Set problem –
From the line containing "The Blender Python" through the last line of the entries below, repeat each line word for word and leave out the rest.

Supplied information –
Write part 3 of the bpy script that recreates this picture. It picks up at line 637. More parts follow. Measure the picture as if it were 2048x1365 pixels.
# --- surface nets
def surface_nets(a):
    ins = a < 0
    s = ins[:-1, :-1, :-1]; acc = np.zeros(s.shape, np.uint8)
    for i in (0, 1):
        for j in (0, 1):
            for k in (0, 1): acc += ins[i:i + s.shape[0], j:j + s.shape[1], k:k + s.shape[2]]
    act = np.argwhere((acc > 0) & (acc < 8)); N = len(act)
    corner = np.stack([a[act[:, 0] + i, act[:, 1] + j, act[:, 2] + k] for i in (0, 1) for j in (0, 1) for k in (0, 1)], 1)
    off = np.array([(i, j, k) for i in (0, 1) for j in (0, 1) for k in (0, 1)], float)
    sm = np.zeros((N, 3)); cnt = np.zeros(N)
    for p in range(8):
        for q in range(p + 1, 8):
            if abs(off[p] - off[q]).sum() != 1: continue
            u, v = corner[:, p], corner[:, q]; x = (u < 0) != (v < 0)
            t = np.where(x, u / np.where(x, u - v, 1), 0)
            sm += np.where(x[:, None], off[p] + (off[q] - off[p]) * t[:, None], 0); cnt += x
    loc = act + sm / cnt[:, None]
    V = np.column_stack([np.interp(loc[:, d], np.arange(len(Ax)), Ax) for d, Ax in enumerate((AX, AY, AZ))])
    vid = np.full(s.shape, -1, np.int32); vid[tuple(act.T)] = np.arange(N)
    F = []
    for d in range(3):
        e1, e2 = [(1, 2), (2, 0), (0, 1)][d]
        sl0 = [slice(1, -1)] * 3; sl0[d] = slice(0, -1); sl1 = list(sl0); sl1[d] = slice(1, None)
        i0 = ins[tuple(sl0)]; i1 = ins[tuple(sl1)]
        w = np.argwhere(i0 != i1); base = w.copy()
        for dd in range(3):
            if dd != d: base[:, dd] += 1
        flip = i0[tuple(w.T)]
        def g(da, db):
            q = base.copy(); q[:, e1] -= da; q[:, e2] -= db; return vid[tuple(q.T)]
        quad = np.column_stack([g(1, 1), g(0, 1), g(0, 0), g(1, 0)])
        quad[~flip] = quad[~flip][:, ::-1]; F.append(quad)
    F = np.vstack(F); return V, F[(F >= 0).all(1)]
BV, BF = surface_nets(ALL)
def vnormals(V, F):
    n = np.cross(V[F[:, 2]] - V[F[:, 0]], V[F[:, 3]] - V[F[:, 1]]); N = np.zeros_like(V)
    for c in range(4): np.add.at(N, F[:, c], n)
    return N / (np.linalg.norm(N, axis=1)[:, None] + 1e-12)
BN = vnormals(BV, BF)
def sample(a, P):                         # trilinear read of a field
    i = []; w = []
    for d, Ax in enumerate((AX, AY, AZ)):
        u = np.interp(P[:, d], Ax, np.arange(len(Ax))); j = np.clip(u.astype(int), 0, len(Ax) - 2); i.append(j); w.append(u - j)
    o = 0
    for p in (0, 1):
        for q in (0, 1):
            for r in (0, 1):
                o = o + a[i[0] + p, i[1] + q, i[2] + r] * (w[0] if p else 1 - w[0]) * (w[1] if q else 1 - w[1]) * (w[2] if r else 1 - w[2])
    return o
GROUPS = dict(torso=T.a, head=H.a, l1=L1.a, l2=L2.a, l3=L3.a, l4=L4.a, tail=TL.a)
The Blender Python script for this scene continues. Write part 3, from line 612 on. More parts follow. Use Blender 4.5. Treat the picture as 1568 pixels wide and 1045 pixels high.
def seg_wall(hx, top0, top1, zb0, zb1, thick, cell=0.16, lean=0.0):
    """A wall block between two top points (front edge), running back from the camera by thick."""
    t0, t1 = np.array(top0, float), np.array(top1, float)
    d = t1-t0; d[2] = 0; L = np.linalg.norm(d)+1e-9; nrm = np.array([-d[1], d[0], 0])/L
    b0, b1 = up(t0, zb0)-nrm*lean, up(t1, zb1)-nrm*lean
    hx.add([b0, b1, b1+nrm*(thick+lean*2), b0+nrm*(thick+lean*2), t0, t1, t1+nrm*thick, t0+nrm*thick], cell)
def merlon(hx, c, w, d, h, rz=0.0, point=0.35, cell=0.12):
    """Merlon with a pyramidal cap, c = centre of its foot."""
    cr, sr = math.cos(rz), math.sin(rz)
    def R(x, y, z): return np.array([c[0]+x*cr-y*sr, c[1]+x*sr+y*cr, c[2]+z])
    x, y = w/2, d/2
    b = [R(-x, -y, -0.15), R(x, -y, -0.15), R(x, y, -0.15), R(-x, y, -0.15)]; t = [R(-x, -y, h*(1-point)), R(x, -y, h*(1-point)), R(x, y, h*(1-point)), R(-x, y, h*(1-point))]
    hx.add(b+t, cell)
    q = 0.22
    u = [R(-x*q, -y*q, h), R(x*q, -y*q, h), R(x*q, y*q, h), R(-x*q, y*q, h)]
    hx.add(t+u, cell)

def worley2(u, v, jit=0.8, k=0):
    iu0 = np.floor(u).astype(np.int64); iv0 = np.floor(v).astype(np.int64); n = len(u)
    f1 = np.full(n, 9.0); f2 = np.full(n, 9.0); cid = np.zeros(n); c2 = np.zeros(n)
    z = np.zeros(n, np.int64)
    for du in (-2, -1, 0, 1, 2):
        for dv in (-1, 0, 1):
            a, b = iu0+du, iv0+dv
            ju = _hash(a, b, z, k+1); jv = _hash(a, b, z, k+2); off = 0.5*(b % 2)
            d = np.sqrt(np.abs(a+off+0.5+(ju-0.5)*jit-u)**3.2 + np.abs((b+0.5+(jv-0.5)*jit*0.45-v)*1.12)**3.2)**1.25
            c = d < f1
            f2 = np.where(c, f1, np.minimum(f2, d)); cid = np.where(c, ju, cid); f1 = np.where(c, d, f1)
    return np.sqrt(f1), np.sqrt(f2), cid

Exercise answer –
The Blender Python script for this scene continues. Write part 3, from line 612 on. More parts follow. Use Blender 4.5. Treat the picture as 1568 pixels wide and 1045 pixels high.
def seg_wall(hx, top0, top1, zb0, zb1, thick, cell=0.16, lean=0.0):
    """A wall block between two top points (front edge), running back from the camera by thick."""
    t0, t1 = np.array(top0, float), np.array(top1, float)
    d = t1-t0; d[2] = 0; L = np.linalg.norm(d)+1e-9; nrm = np.array([-d[1], d[0], 0])/L
    b0, b1 = up(t0, zb0)-nrm*lean, up(t1, zb1)-nrm*lean
    hx.add([b0, b1, b1+nrm*(thick+lean*2), b0+nrm*(thick+lean*2), t0, t1, t1+nrm*thick, t0+nrm*thick], cell)
def merlon(hx, c, w, d, h, rz=0.0, point=0.35, cell=0.12):
    """Merlon with a pyramidal cap, c = centre of its foot."""
    cr, sr = math.cos(rz), math.sin(rz)
    def R(x, y, z): return np.array([c[0]+x*cr-y*sr, c[1]+x*sr+y*cr, c[2]+z])
    x, y = w/2, d/2
    b = [R(-x, -y, -0.15), R(x, -y, -0.15), R(x, y, -0.15), R(-x, y, -0.15)]; t = [R(-x, -y, h*(1-point)), R(x, -y, h*(1-point)), R(x, y, h*(1-point)), R(-x, y, h*(1-point))]
    hx.add(b+t, cell)
    q = 0.22
    u = [R(-x*q, -y*q, h), R(x*q, -y*q, h), R(x*q, y*q, h), R(-x*q, y*q, h)]
    hx.add(t+u, cell)

def worley2(u, v, jit=0.8, k=0):
    iu0 = np.floor(u).astype(np.int64); iv0 = np.floor(v).astype(np.int64); n = len(u)
    f1 = np.full(n, 9.0); f2 = np.full(n, 9.0); cid = np.zeros(n); c2 = np.zeros(n)
    z = np.zeros(n, np.int64)
    for du in (-2, -1, 0, 1, 2):
        for dv in (-1, 0, 1):
            a, b = iu0+du, iv0+dv
            ju = _hash(a, b, z, k+1); jv = _hash(a, b, z, k+2); off = 0.5*(b % 2)
            d = np.sqrt(np.abs(a+off+0.5+(ju-0.5)*jit-u)**3.2 + np.abs((b+0.5+(jv-0.5)*jit*0.45-v)*1.12)**3.2)**1.25
            c = d < f1
            f2 = np.where(c, f1, np.minimum(f2, d)); cid = np.where(c, ju, cid); f1 = np.where(c, d, f1)
    return np.sqrt(f1), np.sqrt(f2), cid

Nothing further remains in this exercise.